**Supplied material**.
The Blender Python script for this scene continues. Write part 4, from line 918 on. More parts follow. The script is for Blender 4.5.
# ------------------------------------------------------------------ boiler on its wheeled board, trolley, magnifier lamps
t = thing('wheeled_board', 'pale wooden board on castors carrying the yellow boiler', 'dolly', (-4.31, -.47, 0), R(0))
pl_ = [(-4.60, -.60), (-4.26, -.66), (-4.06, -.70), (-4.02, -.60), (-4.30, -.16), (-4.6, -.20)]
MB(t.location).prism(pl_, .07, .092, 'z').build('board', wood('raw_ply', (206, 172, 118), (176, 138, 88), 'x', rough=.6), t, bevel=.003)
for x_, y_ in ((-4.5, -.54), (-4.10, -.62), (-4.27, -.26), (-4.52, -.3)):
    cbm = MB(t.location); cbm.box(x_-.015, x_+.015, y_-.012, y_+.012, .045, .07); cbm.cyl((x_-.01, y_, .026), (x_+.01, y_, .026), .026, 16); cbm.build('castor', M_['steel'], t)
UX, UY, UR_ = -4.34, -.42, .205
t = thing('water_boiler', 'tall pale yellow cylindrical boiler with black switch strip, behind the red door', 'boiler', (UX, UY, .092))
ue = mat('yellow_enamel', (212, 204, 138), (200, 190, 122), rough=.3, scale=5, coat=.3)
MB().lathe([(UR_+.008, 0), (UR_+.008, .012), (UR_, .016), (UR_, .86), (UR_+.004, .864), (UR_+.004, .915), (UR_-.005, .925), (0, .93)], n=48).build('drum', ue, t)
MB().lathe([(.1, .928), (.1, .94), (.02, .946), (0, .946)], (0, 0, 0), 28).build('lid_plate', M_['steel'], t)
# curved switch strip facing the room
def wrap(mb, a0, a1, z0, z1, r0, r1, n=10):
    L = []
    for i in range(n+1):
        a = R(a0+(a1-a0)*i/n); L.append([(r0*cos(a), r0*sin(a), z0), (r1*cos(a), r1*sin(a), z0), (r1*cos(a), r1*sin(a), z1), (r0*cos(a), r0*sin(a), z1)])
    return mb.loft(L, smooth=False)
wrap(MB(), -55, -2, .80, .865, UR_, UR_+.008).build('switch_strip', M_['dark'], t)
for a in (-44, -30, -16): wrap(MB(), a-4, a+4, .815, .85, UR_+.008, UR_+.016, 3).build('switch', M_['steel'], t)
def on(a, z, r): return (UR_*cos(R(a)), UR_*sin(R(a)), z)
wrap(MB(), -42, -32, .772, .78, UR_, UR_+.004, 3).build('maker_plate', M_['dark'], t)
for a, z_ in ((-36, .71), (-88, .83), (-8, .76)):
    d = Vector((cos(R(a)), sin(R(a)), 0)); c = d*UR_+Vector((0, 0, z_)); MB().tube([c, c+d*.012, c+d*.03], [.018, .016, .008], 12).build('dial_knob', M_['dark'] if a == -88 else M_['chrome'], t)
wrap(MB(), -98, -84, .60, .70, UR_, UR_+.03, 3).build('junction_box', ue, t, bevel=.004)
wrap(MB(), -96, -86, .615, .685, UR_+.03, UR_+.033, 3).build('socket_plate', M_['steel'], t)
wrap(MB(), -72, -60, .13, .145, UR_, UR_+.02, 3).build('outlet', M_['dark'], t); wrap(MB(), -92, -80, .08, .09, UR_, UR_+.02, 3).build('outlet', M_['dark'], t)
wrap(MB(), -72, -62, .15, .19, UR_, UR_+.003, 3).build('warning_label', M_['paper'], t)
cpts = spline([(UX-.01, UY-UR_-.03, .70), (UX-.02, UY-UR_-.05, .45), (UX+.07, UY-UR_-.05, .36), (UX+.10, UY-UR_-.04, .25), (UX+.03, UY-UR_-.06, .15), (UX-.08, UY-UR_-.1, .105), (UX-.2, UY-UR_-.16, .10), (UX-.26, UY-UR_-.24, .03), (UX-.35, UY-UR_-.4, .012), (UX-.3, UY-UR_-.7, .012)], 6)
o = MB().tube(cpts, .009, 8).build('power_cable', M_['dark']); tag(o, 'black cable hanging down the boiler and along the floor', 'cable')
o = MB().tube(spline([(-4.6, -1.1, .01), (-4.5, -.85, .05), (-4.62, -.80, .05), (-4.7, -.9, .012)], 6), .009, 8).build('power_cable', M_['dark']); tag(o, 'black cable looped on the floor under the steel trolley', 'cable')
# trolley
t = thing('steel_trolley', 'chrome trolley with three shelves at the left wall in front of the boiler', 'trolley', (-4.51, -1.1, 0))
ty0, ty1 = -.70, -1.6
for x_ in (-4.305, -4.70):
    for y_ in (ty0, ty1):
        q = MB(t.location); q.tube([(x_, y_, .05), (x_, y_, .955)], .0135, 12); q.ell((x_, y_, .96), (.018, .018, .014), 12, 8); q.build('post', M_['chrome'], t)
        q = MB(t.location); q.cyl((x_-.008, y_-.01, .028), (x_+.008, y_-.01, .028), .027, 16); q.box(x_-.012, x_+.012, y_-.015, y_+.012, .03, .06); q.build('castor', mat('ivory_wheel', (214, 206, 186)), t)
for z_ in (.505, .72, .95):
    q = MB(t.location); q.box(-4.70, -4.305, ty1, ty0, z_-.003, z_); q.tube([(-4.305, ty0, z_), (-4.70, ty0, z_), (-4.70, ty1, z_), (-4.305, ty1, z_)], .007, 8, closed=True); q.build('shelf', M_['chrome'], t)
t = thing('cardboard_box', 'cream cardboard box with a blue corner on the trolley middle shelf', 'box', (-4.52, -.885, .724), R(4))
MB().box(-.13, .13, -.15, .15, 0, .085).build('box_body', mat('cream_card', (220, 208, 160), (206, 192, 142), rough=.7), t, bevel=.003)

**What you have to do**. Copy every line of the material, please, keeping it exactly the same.

**Task solution**.
The Blender Python script for this scene continues. Write part 4, from line 918 on. More parts follow. The script is for Blender 4.5.
# ------------------------------------------------------------------ boiler on its wheeled board, trolley, magnifier lamps
t = thing('wheeled_board', 'pale wooden board on castors carrying the yellow boiler', 'dolly', (-4.31, -.47, 0), R(0))
pl_ = [(-4.60, -.60), (-4.26, -.66), (-4.06, -.70), (-4.02, -.60), (-4.30, -.16), (-4.6, -.20)]
MB(t.location).prism(pl_, .07, .092, 'z').build('board', wood('raw_ply', (206, 172, 118), (176, 138, 88), 'x', rough=.6), t, bevel=.003)
for x_, y_ in ((-4.5, -.54), (-4.10, -.62), (-4.27, -.26), (-4.52, -.3)):
    cbm = MB(t.location); cbm.box(x_-.015, x_+.015, y_-.012, y_+.012, .045, .07); cbm.cyl((x_-.01, y_, .026), (x_+.01, y_, .026), .026, 16); cbm.build('castor', M_['steel'], t)
UX, UY, UR_ = -4.34, -.42, .205
t = thing('water_boiler', 'tall pale yellow cylindrical boiler with black switch strip, behind the red door', 'boiler', (UX, UY, .092))
ue = mat('yellow_enamel', (212, 204, 138), (200, 190, 122), rough=.3, scale=5, coat=.3)
MB().lathe([(UR_+.008, 0), (UR_+.008, .012), (UR_, .016), (UR_, .86), (UR_+.004, .864), (UR_+.004, .915), (UR_-.005, .925), (0, .93)], n=48).build('drum', ue, t)
MB().lathe([(.1, .928), (.1, .94), (.02, .946), (0, .946)], (0, 0, 0), 28).build('lid_plate', M_['steel'], t)
# curved switch strip facing the room
def wrap(mb, a0, a1, z0, z1, r0, r1, n=10):
    L = []
    for i in range(n+1):
        a = R(a0+(a1-a0)*i/n); L.append([(r0*cos(a), r0*sin(a), z0), (r1*cos(a), r1*sin(a), z0), (r1*cos(a), r1*sin(a), z1), (r0*cos(a), r0*sin(a), z1)])
    return mb.loft(L, smooth=False)
wrap(MB(), -55, -2, .80, .865, UR_, UR_+.008).build('switch_strip', M_['dark'], t)
for a in (-44, -30, -16): wrap(MB(), a-4, a+4, .815, .85, UR_+.008, UR_+.016, 3).build('switch', M_['steel'], t)
def on(a, z, r): return (UR_*cos(R(a)), UR_*sin(R(a)), z)
wrap(MB(), -42, -32, .772, .78, UR_, UR_+.004, 3).build('maker_plate', M_['dark'], t)
for a, z_ in ((-36, .71), (-88, .83), (-8, .76)):
    d = Vector((cos(R(a)), sin(R(a)), 0)); c = d*UR_+Vector((0, 0, z_)); MB().tube([c, c+d*.012, c+d*.03], [.018, .016, .008], 12).build('dial_knob', M_['dark'] if a == -88 else M_['chrome'], t)
wrap(MB(), -98, -84, .60, .70, UR_, UR_+.03, 3).build('junction_box', ue, t, bevel=.004)
wrap(MB(), -96, -86, .615, .685, UR_+.03, UR_+.033, 3).build('socket_plate', M_['steel'], t)
wrap(MB(), -72, -60, .13, .145, UR_, UR_+.02, 3).build('outlet', M_['dark'], t); wrap(MB(), -92, -80, .08, .09, UR_, UR_+.02, 3).build('outlet', M_['dark'], t)
wrap(MB(), -72, -62, .15, .19, UR_, UR_+.003, 3).build('warning_label', M_['paper'], t)
cpts = spline([(UX-.01, UY-UR_-.03, .70), (UX-.02, UY-UR_-.05, .45), (UX+.07, UY-UR_-.05, .36), (UX+.10, UY-UR_-.04, .25), (UX+.03, UY-UR_-.06, .15), (UX-.08, UY-UR_-.1, .105), (UX-.2, UY-UR_-.16, .10), (UX-.26, UY-UR_-.24, .03), (UX-.35, UY-UR_-.4, .012), (UX-.3, UY-UR_-.7, .012)], 6)
o = MB().tube(cpts, .009, 8).build('power_cable', M_['dark']); tag(o, 'black cable hanging down the boiler and along the floor', 'cable')
o = MB().tube(spline([(-4.6, -1.1, .01), (-4.5, -.85, .05), (-4.62, -.80, .05), (-4.7, -.9, .012)], 6), .009, 8).build('power_cable', M_['dark']); tag(o, 'black cable looped on the floor under the steel trolley', 'cable')
# trolley
t = thing('steel_trolley', 'chrome trolley with three shelves at the left wall in front of the boiler', 'trolley', (-4.51, -1.1, 0))
ty0, ty1 = -.70, -1.6
for x_ in (-4.305, -4.70):
    for y_ in (ty0, ty1):
        q = MB(t.location); q.tube([(x_, y_, .05), (x_, y_, .955)], .0135, 12); q.ell((x_, y_, .96), (.018, .018, .014), 12, 8); q.build('post', M_['chrome'], t)
        q = MB(t.location); q.cyl((x_-.008, y_-.01, .028), (x_+.008, y_-.01, .028), .027, 16); q.box(x_-.012, x_+.012, y_-.015, y_+.012, .03, .06); q.build('castor', mat('ivory_wheel', (214, 206, 186)), t)
for z_ in (.505, .72, .95):
    q = MB(t.location); q.box(-4.70, -4.305, ty1, ty0, z_-.003, z_); q.tube([(-4.305, ty0, z_), (-4.70, ty0, z_), (-4.70, ty1, z_), (-4.305, ty1, z_)], .007, 8, closed=True); q.build('shelf', M_['chrome'], t)
t = thing('cardboard_box', 'cream cardboard box with a blue corner on the trolley middle shelf', 'box', (-4.52, -.885, .724), R(4))
MB().box(-.13, .13, -.15, .15, 0, .085).build('box_body', mat('cream_card', (220, 208, 160), (206, 192, 142), rough=.7), t, bevel=.003)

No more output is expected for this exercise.